Raúl Ferro es Director de Desarrollo de Contenidos en Business Americas y miembro del Consejo Consultivo del Centro para la Apertura y el Desarrollo de América Latina (CADAL).
¿Será una cuestión genética? ¿Acaso algo escrito en las estrellas que guían el destino de la Argentina? ¿O será simple determinismo fatal? Y es que resulta difícil de entender porqué, tras haber vivido uno de los procesos hiperinflacionarios más salvajes registrados en la historia de la economía mundial y haber salido de ella tras pagar un precio altísimo, los líderes de este país sudamericano insisten en modelos de crecimiento económico que juegan peligrosamente con el fuego inflacionario.

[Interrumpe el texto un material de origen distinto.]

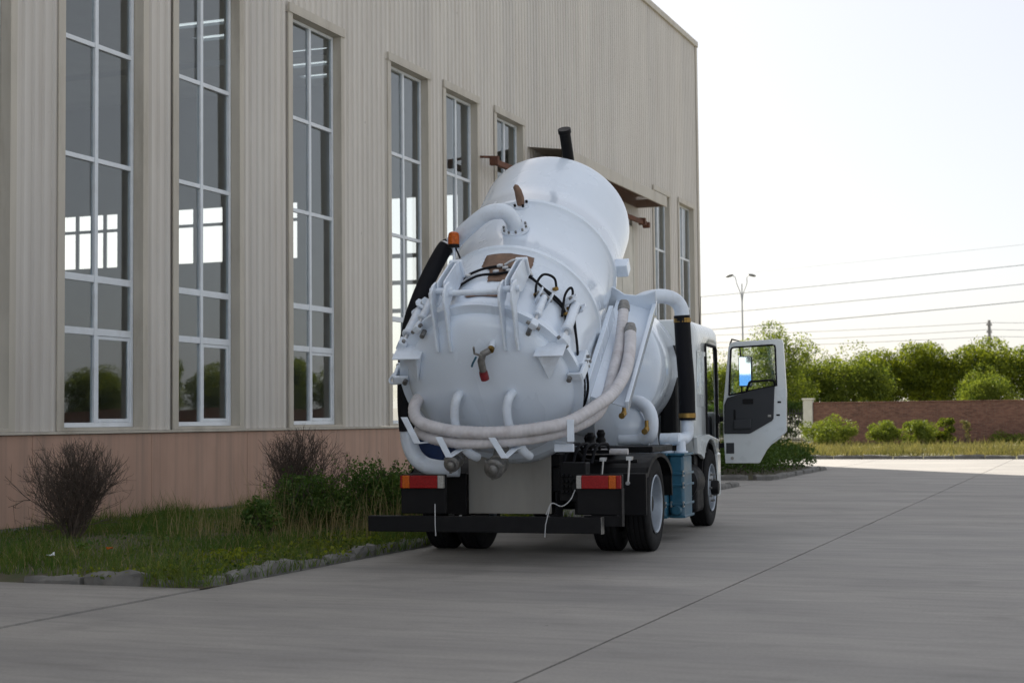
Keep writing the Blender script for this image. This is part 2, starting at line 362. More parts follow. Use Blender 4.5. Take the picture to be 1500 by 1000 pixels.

No tiene nada de malo que el gobierno se haya puesto como objetivo el mantener el dinamismo del mercado interno como motor del crecimiento. Pero no es una cuestión de simple voluntad (o de promulgación de decretos, para el caso). Para que este objetivo se cumpla es necesario mantener una serie de equilibrios macroeconómicos con los que la Argentina hoy no cuenta. En ese sentido, echar mano de las utilidades del Banco Central para financiar el gasto público y así mantener el crecimiento de la economía es casi lo mismo que imprimir moneda inorgánicamente. Y el voluntarismo (por llamarlo de una forma elegante) con el que el Indec reporta la inflación interna, lejos de evitar la subida de precios, crea incertidumbre, paraliza la inversión y deprime la oferta de bienes y servicios, añadiendo más leña a la hoguera inflacionaria.
No es raro entonces que los economistas estimen que la inflación en el 2010 se ubique en el 20% y que la gente, según la encuesta de abril de la Universidad Torcuato Di Tella, crea en que se va a ubicar en el 30%, cinco puntos sobre una ya alta expectativa de 25% en enero, febrero y marzo. La economía se construye a partir de realidades y de percepciones, y no en base a teorías de complots.
Las autoridades argentinas harían bien en ver, con una mano en el corazón, lo que sucede a su alrededor. No es casualidad que los países que siguen políticas ordenadas en América Latina tengan niveles de inflación bajos, muestren tasas de crecimiento sostenidas y disminución consistente de los niveles de pobreza. Uno de los casos más emblemáticos es Perú, país que, como Argentina, vivió la pesadilla hiperinflacionaria en los años ochenta y que hoy es una de las economías más sólidas de la región, a pesar de los graves problemas sociales que arrastra. Pero el equilibrio macroeconómico es la clave también en otros casos de éxito en la región, como Brasil.
Por el contrario, los países que están siguiendo políticas intervencionistas o heterodoxas, son los que presentan mayores problemas de inflación y de desabastecimiento. El caso extremo es Venezuela, donde además la respuesta a estos problemas es escapar hacia adelante: aumentar el intervencionismo estatal en la economía o, directamente, nacionalizar activos productivos. Esa película ya la hemos visto en América Latina y todos sabemos el final: una crisis mayor aún, cuya salida tiene costos espantosos, especialmente para los más pobres. Las estadísticas demuestran que, en Argentina, con cada crisis aumenta el número de pobres y que la reducción de la pobreza que se registra durante el período de recuperación entre crisis y crisis no es suficiente para sacar de la pobreza a todos quienes cayeron en ella. Es decir, la sucesión de crisis que ha vivido Argentina en las últimas décadas ha sido una verdadera máquina de fabricar pobres.
Argentina necesita urgentemente poner la casa en orden. La corrección de las distorsiones tarifarias ha sido tímida y poco consistente. El proceso tendrá que continuar --le guste o no al gobierno--, lo que indefectiblemente alimentará la inflación. La prácticamente nula credibilidad de las cifras del Indec no es trivial. Hace muy difícil a las empresas saber los valores reales de sus activos y pasivos y dificulta las decisiones de inversión. Gobernar para el corto plazo es mal negocio. Y es un mal negocio en el que perderán todos los argentinos.